The iris is the only internal organ readily visible from the outside, and unlike facial expressions, aging doesn’t usually alter its pattern, because it is not as exposed to the elements. People’s faces take on a weathered appearance as they age precisely because they are affected by the sun, wind, dirt, and other factors.

How reliable is iris recognition compared to other forms of biometric authentication?

Iris recognition systems are gaining interest because the iris’s rich texture offers a strong biometric characteristic for recognizing individuals. Among the list of existing biometric traits, the iris has been traditionally regarded as one of the most unique, reliable, and accurate.

What type of technology is needed to successfully capture an iris biometric?

Accurate iris recognition is based on the use of near infrared (NIR) cameras. This is because the texture of dark-colored irides are not easily discernible in the visible light spectrum the narrow band of wavelengths by which humans see.

NIR light can penetrate an iris’ surface and reveal the intricate texture details that are present, even in dark-colored irides. NIR images of the iris’s anterior surface ensure a clear image of the complex patterns that visible light cannot capture with ease. Iris recognition systems then use these markings to compare two iris images, and generate a match score that reflects their degree of similarity or dissimilarity.

Will other smartphone manufacturers begin implementing this technology?

Samsung’s Galaxy Note 7 is not a first of its kind. Fujitsu launched the Arrows NX F-04G smartphone with an iris recognition system in Japan in 2015, and Microsoft’s Lumia 950 XL followed later that year. Both feature built-in iris scanning for user authentication.

It is also predicted that Apple will roll out iPhones with iris sensors in 2018. We should expect iris recognition to truly take off once both Apple and Samsung, the two leading global smartphone manufacturers, have added NIR sensors to their devices.

When can I expect iris scanning on my flip phone?

For non-smartphones, iris recognition isn’t likely to come any time soon. NIR sensors require intensive processors that are not suitable for such devices.

Why has iris scanning in mobile devices not been adopted until now?

It’s because of that special NIR sensor that manufacturers have to add. Due to size and price limitation, adding this sensor to smartphones required time for the sensor manufacturers to build more suitable ones for handheld hardware.

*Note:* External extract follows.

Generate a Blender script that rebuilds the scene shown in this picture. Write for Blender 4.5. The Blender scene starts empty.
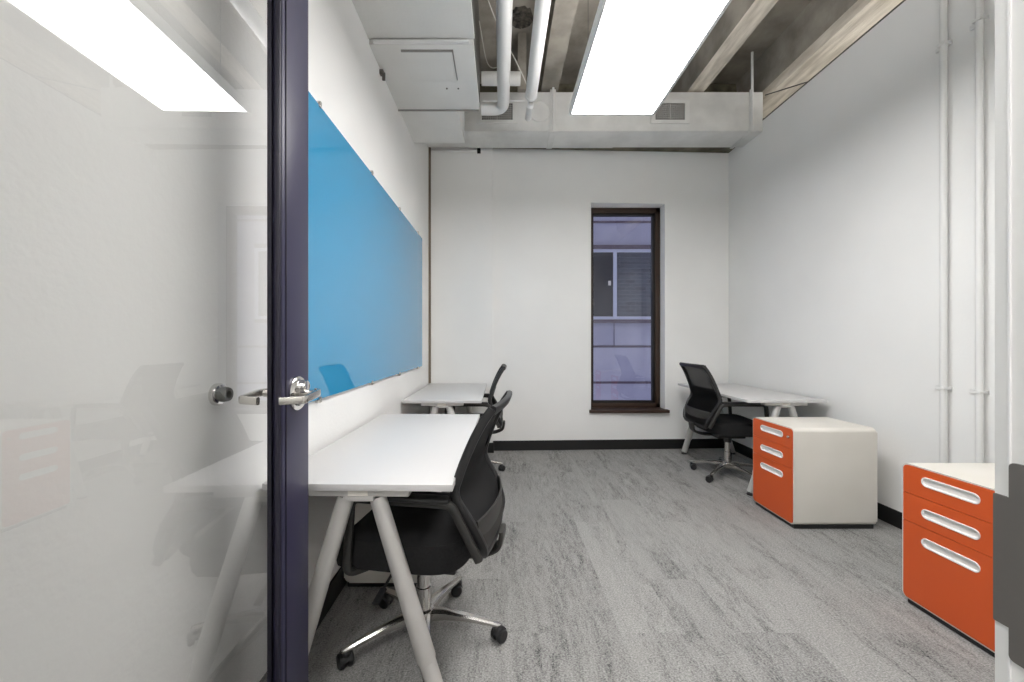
import bpy, bmesh, math, random
from mathutils import Vector, Matrix
random.seed(7)
PI = math.pi
scn = bpy.context.scene
C = scn.collection
CAMZ = 1.22

# ------------------------------------------------------------------ helpers
def lin(c):
    return tuple((v / 12.92 if v <= 0.04045 else ((v + 0.055) / 1.055) ** 2.4) for v in (x / 255 for x in c)) + (1,)

def obj(name, bm, m, parent=None, loc=None, smooth=35):
    bmesh.ops.recalc_face_normals(bm, faces=bm.faces)
    me = bpy.data.meshes.new(name)
    bm.to_mesh(me); bm.free()
    for p in me.polygons: p.use_smooth = True
    me.set_sharp_from_angle(angle=math.radians(smooth))
    ms = m if isinstance(m, (list, tuple)) else [m]
    for x in ms: me.materials.append(x)
    o = bpy.data.objects.new(name, me); C.objects.link(o)
    if parent is not None: o.parent = parent
    if loc is not None: o.location = loc
    return o

def thing(name, label, cat, loc=(0, 0, 0), rz=0, group=None):
    o = bpy.data.objects.new(name, None); C.objects.link(o)
    o.empty_display_size = 0.1
    o.location = loc; o.rotation_euler = (0, 0, rz)
    o['label'] = label; o['category'] = cat
    if group: o['group'] = group
    return o

def tag(o, label, cat, group=None):
    o['label'] = label; o['category'] = cat
    if group: o['group'] = group
    return o

def struct(o):
    o['kind'] = 'structure'; return o

def copy_tree(o, parent=None):
    c = o.copy(); C.objects.link(c); c.parent = parent
    for ch in list(o.children): copy_tree(ch, c)
    return c

def BM(): return bmesh.new()

def box(bm, x0, x1, y0, y1, z0, z1, bev=0, seg=2):
    r = bmesh.ops.create_cube(bm, size=1)
    vs = r['verts']
    for v in vs:
        v.co = Vector(((x0 + x1) / 2 + v.co.x * (x1 - x0), (y0 + y1) / 2 + v.co.y * (y1 - y0), (z0 + z1) / 2 + v.co.z * (z1 - z0)))
    if bev:
        es = list({e for v in vs for e in v.link_edges})
        bmesh.ops.bevel(bm, geom=es, offset=bev, segments=seg, profile=0.6, affect='EDGES')
    return bm

def ring_faces(bm, rings, closed=True, caps=True):
    n = len(rings[0])
    for a, b in zip(rings[:-1], rings[1:]):
        for i in range(n if closed else n - 1):
            j = (i + 1) % n
            bm.faces.new((a[i], a[j], b[j], b[i]))
    if caps and closed:
        bm.faces.new(list(reversed(rings[0]))); bm.faces.new(rings[-1])

def sweep(bm, pts, w, h=None, ref=(0, 0, 1), seg=12, power=2.0, scale=None):
    """sweep a (super)elliptic section w (sideways) x h (along ref) along pts"""
    pts = [Vector(p) for p in pts]; h = w if h is None else h
    ref = Vector(ref); rings = []
    for i, p in enumerate(pts):
        t = (pts[min(i + 1, len(pts) - 1)] - pts[max(i - 1, 0)]).normalized()
        s = t.cross(ref)
        if s.length < 1e-4: s = t.cross(Vector((1, 0, 0)))
        s.normalize(); u = s.cross(t).normalized()
        k = scale[i] if scale else 1
        ring = []
        for j in range(seg):
            a = 2 * PI * j / seg
            ca, sa = math.cos(a), math.sin(a)
            e = 2 / power
            cx = math.copysign(abs(ca) ** e, ca) * w / 2 * k; cy = math.copysign(abs(sa) ** e, sa) * h / 2 * k
            ring.append(bm.verts.new(p + s * cx + u * cy))
        rings.append(ring)
    ring_faces(bm, rings)
    return bm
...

Another reason is consumer demand. Apple’s Touch ID made biometric authentication far more mainstream in the production of new smartphones. Mobile manufacturers needed people to start asking for different authentication systems, beyond Touch ID.

Should I be worried about any health issues associated with iris scanning?

No. The NIR light spectrum isn’t seen by the eyes, and doesn’t have any known side effects.